Tudo é motivo de admiração. Já o era antigamente quando sem ter consciência parava para observar os seres estranhos que me rodeiam nos transportes públicos ou em todos os lugares também estranhos onde tenho de ir diariamente. Tudo começou um dia em que saí do banho e, à medida que a névoa que me afastava do espelho se dissipava, comecei a questionar-me com admiração certos traços que tinha no rosto e aos quais nunca tinha prestado atenção. Certamente tinham-me acompanhado pelo menos nos últimos anos, mas escava sempre usando a desculpa dos adultos, a eterna falta de tempo.
A partir desse dia deixei de levar as coisas demasiado a sério e começando a não pensar tanto, e a fazer o meu dia tendo em atenção todas as pessoas à minha volta. De repente o mundo tornou-se o quadro vivo de um museu ainda mais vivo que tenho oportunidade de ver, sem pagar, por se tratar de algo a que por e simplesmente chamamos vida. E o quadro que eu admiro todos os dias fervilha dessa vida, cheia de altos e baixos, caras sorridentes e apáticas, pessoas a pensar e outros a fazerem precisamente o contrário. Toda a espécie de indivíduos de todas as formas, cores, feitios, raças, etnias e estratos sociais.

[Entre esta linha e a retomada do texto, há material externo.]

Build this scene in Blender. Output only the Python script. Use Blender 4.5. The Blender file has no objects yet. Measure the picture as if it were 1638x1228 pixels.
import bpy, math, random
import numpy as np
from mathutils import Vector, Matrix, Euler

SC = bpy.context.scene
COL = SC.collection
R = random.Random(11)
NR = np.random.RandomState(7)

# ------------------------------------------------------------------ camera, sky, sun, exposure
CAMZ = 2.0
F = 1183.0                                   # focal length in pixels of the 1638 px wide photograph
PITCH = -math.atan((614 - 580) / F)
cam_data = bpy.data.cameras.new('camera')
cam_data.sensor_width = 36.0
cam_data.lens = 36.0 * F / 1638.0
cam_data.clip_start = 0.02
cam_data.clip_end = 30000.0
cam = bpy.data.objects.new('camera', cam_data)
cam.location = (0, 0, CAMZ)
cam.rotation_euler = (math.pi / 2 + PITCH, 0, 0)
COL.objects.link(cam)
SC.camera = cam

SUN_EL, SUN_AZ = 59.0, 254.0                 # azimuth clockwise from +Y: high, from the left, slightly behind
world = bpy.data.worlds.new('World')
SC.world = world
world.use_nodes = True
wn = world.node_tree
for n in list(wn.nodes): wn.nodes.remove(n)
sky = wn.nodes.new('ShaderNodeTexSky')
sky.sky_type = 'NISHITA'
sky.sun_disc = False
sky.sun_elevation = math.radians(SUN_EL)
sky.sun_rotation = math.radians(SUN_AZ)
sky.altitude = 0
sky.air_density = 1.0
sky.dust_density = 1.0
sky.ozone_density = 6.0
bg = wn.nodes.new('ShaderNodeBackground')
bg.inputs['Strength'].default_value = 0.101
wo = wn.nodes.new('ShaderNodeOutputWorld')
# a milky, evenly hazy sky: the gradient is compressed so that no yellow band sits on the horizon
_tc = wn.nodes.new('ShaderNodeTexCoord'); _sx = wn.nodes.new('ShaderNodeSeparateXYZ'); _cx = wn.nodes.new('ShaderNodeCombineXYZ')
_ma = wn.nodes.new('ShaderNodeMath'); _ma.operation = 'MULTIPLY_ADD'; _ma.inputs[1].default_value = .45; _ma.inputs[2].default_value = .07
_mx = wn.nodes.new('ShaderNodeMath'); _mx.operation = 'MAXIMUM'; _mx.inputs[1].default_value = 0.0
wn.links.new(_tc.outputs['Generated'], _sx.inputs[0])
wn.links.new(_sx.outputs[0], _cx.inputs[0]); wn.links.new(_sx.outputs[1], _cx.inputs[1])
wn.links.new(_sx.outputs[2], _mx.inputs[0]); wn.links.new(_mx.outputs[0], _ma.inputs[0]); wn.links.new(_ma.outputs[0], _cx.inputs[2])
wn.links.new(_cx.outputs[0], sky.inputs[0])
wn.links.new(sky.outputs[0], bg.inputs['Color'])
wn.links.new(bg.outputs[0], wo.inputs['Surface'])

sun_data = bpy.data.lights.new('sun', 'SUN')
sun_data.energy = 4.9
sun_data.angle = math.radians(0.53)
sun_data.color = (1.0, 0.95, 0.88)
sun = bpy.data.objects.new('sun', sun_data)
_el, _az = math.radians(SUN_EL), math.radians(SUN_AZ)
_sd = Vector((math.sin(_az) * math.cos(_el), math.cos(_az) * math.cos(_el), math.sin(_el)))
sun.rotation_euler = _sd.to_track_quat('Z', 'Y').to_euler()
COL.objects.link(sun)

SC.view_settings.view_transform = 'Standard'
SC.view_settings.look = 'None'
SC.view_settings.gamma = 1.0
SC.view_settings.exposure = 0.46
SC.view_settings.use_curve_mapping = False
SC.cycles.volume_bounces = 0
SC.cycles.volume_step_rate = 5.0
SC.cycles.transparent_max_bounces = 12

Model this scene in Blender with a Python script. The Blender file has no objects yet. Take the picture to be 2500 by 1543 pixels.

Onde tinham estado todas estas pessoas, que só agora via? Onde é que eu tinha andado? Porque é que não tinha acordado para esta realidade mais cedo?
Passei a ter como rotina de começo de dia o espelho. Não por uma questão de futilidade mas para admirar o quanto tinha desperdiçado de mim ao longo dos últimos anos. Já nem me conseguia reconhecer quanto mais estar a par do que aqueles que significam algo de especial para mim. Que traços estranhos... e este sinal? Será que sempre o tive aqui?
Saio para os cheiros da rua, e sou atraído para a paragem como os ratos para o flautista de Hamelin, ficando cuidadosamente à espera dessa máquina gigante que tem como função levar-me até outra máquina que me leva ao emprego. E estas máquinas? Sempre aqui estiveram desde que me conheço, mas como fariam antigamente as pessoas quando viviam num determinado lugar e tinham de se deslocar no mesmo dia à outra margem do rio? Seria possível a volta que tinham de fazer para chegarem no mesmo dia? Hoje tudo é facilitado, e nem por isso as pessoas o admiram. Devia haver um apagão daqueles que ficássemos às escuras durante um tempo. Acho que neste caso teria de comprar sal, para conseguir guardar os alimentos que tenho no congelador, mas mesmo assim, seria bom haver um pouco de caos, e darmos mais valor ao nosso meio circundante, em vez de estarmos constantemente a circundá-lo.
Quando sair daqui irei pensar no mesmo no caminho para casa. Até lá, espera-me trabalho. E como o admiro. Significa rendimento, companhia, objectivos, amigos, caras conhecidas, pessoas brutas, rancorosas e ranhosas. Mas preciso de todos eles, elas, sentimentos e objectos para dar o melhor de mim.